▶ **Extracted records**:
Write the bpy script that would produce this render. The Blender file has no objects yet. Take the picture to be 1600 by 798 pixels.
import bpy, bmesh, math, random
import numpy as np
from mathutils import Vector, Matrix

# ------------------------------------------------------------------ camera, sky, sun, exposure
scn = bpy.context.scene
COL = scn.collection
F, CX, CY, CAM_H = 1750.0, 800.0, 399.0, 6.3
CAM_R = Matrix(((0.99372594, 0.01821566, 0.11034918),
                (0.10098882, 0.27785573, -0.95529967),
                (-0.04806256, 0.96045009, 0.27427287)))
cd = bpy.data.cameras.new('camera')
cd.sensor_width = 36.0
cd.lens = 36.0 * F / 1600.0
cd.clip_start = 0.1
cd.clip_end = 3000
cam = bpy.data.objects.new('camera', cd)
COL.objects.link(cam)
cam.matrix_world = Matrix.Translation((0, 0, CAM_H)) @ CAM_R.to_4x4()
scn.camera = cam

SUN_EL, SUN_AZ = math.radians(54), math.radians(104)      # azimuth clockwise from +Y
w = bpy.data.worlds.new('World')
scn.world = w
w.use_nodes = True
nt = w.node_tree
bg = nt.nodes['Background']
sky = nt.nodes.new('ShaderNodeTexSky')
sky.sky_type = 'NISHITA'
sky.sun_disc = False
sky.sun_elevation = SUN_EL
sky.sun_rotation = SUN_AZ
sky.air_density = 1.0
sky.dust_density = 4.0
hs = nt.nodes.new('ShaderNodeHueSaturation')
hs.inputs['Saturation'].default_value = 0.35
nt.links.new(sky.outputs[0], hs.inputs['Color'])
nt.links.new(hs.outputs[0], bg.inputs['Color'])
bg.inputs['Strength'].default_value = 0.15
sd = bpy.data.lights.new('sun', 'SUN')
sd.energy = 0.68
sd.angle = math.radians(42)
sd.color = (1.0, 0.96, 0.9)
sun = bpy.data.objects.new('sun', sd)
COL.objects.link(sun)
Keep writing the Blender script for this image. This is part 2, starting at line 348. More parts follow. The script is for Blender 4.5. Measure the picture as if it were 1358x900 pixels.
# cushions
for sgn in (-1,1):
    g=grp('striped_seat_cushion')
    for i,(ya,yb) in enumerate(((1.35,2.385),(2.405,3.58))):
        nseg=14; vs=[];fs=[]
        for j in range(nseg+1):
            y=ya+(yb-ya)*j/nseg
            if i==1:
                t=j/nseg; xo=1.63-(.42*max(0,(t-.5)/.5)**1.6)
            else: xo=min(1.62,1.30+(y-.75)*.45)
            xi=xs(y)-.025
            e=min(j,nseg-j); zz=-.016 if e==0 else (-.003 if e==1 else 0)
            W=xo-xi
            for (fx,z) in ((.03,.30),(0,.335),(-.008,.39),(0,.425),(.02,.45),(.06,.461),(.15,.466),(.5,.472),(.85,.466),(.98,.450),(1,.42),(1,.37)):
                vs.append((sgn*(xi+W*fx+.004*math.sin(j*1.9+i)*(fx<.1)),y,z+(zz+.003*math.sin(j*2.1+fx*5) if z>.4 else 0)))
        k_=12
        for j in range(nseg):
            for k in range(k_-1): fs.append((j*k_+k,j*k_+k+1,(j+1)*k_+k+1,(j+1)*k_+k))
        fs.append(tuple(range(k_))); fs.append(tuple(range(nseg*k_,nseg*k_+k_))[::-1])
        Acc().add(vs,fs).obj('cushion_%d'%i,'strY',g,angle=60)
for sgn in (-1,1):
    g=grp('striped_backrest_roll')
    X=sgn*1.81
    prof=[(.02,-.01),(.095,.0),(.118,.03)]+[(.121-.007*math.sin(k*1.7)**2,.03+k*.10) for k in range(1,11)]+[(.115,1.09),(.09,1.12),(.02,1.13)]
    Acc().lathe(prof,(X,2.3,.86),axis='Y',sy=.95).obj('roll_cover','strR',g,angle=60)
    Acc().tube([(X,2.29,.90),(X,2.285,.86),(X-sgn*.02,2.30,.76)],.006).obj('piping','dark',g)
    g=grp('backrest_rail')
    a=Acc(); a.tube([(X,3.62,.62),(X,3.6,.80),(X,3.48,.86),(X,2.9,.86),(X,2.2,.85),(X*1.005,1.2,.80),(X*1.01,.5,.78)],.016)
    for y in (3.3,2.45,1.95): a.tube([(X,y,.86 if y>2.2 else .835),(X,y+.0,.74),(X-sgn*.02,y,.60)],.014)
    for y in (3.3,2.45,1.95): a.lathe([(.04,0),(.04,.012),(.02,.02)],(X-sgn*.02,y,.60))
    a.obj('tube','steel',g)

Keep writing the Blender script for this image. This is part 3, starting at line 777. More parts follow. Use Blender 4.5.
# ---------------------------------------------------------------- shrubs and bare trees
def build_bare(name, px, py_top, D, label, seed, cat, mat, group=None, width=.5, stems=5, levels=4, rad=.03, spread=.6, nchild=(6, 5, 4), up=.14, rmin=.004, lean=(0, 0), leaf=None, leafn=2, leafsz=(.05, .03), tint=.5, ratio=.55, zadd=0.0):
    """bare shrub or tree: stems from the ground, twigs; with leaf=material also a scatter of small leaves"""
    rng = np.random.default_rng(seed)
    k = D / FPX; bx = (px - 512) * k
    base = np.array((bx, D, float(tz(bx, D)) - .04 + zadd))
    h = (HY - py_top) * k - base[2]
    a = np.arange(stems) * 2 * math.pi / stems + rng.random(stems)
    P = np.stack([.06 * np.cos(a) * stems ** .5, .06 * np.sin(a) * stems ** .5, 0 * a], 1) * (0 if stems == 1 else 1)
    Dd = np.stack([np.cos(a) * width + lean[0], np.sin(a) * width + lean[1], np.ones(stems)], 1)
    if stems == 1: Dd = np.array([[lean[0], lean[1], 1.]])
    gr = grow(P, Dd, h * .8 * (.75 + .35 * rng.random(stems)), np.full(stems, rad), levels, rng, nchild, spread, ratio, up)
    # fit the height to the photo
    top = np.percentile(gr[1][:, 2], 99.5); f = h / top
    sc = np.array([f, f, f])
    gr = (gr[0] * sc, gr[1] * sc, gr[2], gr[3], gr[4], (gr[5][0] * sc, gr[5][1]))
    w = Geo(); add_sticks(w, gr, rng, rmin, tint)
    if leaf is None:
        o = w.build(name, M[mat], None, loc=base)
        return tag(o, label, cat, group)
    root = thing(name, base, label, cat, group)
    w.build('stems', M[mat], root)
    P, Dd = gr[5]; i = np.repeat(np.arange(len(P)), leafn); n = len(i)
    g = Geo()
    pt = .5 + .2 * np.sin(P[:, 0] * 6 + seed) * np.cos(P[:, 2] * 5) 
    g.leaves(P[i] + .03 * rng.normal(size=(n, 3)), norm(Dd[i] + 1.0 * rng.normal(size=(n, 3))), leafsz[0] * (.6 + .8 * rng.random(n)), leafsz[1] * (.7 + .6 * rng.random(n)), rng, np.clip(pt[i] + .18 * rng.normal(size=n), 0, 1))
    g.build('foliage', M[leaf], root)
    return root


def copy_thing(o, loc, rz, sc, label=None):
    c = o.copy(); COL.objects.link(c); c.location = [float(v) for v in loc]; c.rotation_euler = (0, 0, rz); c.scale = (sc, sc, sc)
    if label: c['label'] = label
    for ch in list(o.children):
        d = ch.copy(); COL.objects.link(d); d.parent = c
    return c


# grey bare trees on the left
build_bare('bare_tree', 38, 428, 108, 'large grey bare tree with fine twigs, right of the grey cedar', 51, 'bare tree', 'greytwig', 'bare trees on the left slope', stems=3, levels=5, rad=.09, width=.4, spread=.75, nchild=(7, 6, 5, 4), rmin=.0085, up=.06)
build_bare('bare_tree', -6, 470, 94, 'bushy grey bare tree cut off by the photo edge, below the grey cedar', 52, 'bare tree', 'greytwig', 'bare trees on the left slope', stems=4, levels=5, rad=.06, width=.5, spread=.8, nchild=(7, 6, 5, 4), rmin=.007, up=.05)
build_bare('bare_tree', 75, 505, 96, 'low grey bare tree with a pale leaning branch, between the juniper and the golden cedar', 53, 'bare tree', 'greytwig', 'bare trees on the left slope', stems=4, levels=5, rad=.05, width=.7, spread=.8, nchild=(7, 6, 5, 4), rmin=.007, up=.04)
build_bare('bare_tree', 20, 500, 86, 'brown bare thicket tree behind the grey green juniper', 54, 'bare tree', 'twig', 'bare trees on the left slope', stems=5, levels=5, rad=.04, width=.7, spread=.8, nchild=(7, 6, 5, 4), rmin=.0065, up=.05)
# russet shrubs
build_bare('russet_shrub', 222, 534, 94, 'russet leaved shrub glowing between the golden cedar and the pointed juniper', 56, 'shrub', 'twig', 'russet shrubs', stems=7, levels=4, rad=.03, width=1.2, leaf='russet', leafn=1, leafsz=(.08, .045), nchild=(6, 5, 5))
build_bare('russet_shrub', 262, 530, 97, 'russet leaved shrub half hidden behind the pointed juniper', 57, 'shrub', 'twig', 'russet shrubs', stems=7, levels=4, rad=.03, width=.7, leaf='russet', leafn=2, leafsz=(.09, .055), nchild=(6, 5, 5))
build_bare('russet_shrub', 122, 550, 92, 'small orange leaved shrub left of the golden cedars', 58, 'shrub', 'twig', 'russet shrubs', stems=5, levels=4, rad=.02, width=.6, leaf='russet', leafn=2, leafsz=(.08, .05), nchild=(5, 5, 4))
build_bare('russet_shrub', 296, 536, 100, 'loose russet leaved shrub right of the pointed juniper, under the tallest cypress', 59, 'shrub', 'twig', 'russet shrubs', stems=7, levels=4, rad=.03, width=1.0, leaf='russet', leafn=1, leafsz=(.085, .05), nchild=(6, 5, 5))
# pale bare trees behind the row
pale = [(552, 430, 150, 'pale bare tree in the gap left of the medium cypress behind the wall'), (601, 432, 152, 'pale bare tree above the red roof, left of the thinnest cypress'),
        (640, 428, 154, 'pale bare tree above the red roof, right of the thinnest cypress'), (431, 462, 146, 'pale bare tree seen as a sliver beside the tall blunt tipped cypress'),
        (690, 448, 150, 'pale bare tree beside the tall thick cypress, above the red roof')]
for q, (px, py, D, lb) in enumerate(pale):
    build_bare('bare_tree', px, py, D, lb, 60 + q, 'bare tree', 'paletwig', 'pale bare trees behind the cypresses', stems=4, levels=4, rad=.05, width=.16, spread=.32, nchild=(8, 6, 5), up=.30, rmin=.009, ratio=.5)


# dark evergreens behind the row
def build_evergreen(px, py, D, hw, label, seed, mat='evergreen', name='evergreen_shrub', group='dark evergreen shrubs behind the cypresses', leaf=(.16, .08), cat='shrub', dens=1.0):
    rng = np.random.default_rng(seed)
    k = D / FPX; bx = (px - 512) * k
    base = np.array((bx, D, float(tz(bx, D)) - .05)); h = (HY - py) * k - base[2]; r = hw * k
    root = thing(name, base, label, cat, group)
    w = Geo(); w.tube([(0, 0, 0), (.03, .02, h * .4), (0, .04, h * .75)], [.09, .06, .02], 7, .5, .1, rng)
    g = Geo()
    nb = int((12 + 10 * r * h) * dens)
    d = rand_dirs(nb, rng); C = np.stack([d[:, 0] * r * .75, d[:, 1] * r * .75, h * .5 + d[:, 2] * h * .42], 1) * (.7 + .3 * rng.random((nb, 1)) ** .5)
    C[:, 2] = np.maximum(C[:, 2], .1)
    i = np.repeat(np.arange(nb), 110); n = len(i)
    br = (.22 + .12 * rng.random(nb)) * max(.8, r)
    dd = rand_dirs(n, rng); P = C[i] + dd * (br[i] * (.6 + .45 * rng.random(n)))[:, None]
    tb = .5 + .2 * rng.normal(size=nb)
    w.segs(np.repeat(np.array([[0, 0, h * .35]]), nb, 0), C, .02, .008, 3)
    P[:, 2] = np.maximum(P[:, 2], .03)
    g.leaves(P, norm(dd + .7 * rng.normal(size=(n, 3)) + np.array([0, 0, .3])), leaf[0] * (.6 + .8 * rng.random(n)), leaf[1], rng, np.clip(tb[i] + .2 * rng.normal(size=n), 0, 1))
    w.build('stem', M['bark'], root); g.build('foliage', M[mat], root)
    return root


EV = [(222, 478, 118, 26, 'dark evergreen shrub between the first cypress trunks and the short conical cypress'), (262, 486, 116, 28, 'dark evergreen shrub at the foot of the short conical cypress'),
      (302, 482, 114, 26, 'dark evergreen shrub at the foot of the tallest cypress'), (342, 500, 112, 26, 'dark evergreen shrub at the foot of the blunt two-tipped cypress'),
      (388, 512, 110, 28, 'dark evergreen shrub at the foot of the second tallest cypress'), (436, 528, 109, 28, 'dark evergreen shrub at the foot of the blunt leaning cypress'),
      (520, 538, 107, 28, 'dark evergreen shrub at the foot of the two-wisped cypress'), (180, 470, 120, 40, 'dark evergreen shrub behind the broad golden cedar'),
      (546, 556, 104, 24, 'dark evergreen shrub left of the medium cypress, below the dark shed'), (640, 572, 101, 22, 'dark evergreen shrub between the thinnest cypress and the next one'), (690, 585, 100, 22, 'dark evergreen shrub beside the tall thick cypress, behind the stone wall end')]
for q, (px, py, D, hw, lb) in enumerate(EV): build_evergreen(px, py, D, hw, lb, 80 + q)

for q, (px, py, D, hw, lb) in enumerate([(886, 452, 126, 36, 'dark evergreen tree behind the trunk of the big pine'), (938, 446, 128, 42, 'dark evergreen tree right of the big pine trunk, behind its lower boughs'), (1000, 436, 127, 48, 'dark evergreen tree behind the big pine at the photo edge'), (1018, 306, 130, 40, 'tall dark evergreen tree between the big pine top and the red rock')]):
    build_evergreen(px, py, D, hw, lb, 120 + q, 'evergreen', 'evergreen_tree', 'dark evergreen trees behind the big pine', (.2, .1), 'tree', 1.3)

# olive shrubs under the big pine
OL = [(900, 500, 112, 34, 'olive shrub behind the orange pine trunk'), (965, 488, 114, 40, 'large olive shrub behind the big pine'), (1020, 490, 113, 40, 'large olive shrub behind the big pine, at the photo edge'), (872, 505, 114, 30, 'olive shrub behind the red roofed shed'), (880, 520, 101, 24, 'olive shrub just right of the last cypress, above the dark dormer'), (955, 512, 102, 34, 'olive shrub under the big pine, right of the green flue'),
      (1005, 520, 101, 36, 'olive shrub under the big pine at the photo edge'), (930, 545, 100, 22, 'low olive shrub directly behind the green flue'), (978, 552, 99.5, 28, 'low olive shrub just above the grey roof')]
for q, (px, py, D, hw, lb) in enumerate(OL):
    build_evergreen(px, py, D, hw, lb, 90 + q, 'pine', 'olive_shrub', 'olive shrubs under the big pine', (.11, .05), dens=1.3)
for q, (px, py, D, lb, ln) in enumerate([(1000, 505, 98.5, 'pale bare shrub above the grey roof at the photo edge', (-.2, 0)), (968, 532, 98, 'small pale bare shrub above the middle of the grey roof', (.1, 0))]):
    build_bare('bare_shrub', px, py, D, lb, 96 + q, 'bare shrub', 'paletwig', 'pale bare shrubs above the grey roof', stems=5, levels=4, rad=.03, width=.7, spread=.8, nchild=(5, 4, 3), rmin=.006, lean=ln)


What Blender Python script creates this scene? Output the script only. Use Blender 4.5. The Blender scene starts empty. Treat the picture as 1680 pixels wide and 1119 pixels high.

▶ **Prompt**:
Up to and including the line with "from mathutils import Vector, Matrix", repeat the entries exactly, beginning at their first line.

▶ **Expected answer**:
Write the bpy script that would produce this render. The Blender file has no objects yet. Take the picture to be 1600 by 798 pixels.
import bpy, bmesh, math, random
import numpy as np
from mathutils import Vector, Matrix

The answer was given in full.